Rosie's Broadway Belters takes place at the Zipper Theatre on Monday, April 11, 2005 to support Rosie's Broadway Kids, a not-for-profit arts education organization which works with New York City public school children.
"It's the third year that we're in existence," explains Rosie. "We started out doing one school in the theater district, bringing a 15 week in-school program to 5th graders that teaches them everything from performance and composing to stage craft, and costumes. We try to give them as full a range of the Broadway experience as we can. At the end of the program they perform for their parents, and other school children and then they go see a Broadway show."
The response to the program has been astounding, and it's since expanded from one school, to eight, and now to twelve. The program shows no signs of slowing down either. "We start with students that are in the 5th grade, and now we have an 'excel program,' which is a summer camp for the kids who excel. We just purchased a townhouse in the theatre district that we're going to renovate and turn into an academy so these kids can start in the 5th grade with Rosie's Broadway Kids, and hopefully we can be with them all the way up until they are in college."
The program is run by Lori Klinger, Artistic Director who previously was the Artistic Associate with the National Dance Institute for fifteen years, a program that Rosie and co. used as a model. "They did a similar thing for dance, going to the inner city schools and teaching it there, and it was a pretty phenomenal program, so we structured ours after it." Though Lori runs the day to day operations of the organizations, Rosie's influence is clearly all over the program. "I've been involved in picking what songs kids are going to sing, and inviting some theater professionals to go in and speak. At the end of the year I go in and watch their performances, and/or perform with them and I also direct a week during the summer program, working on their musical number."

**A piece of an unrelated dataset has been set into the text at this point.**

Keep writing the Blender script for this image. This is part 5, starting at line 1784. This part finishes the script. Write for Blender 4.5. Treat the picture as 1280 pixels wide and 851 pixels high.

"I believe that it's through the arts that the kids get to hope,
to inspire, and to dream."
The problem of the lack of arts funding is an important topic to Rosie, today more than ever, and interest in the program from public schools is palpable. "Every school wants it, and it's sad, because the arts programs have been cut so much in public schools. More than 90% of students in the schools that we go to, live below the poverty level. Public education is in a pretty sad state of affairs. It's how I was raised, and it's one of the things that supposedly makes America great, so I wish that we'd invest more money and time into it. I believe that it's through the arts that the kids to get to hope, to inspire, and to dream. It allows access to emotions, and free expression of them. I think that it's vital for the building of children's little lives."
As much of America knows from watching her talk show, it was as a kid that Rosie first got her exposure to the great white way, thanks to her mother. "My mother loved theatre, and I grew up seeing Funny Girl, knowing who Barbra Streisand was, and what day she was born, and where she lived and what happened to her, and my whole experience of Broadway stems from following Barbra and my mother's love of her. From there I was hooked, and kept going to shows when I was a kid. I was lucky growing up on Long Island that I had access to go to the theater. I think that had I not done that, that my life would have been very different. In many ways, it was some of the most positive memories that I spent in my childhood either in the theater, or in the route to or from."
Trying to help kids having the same life-altering and enriching experiences is what Rosie's Broadway Kids is doing on a daily basis. "Imagine living in Hawaii and not being able to go to the beach? These kids live in the theater district, and their parents walk, and they walk by these theaters that they'll never have enough money to go into. To me, it was unbelievable."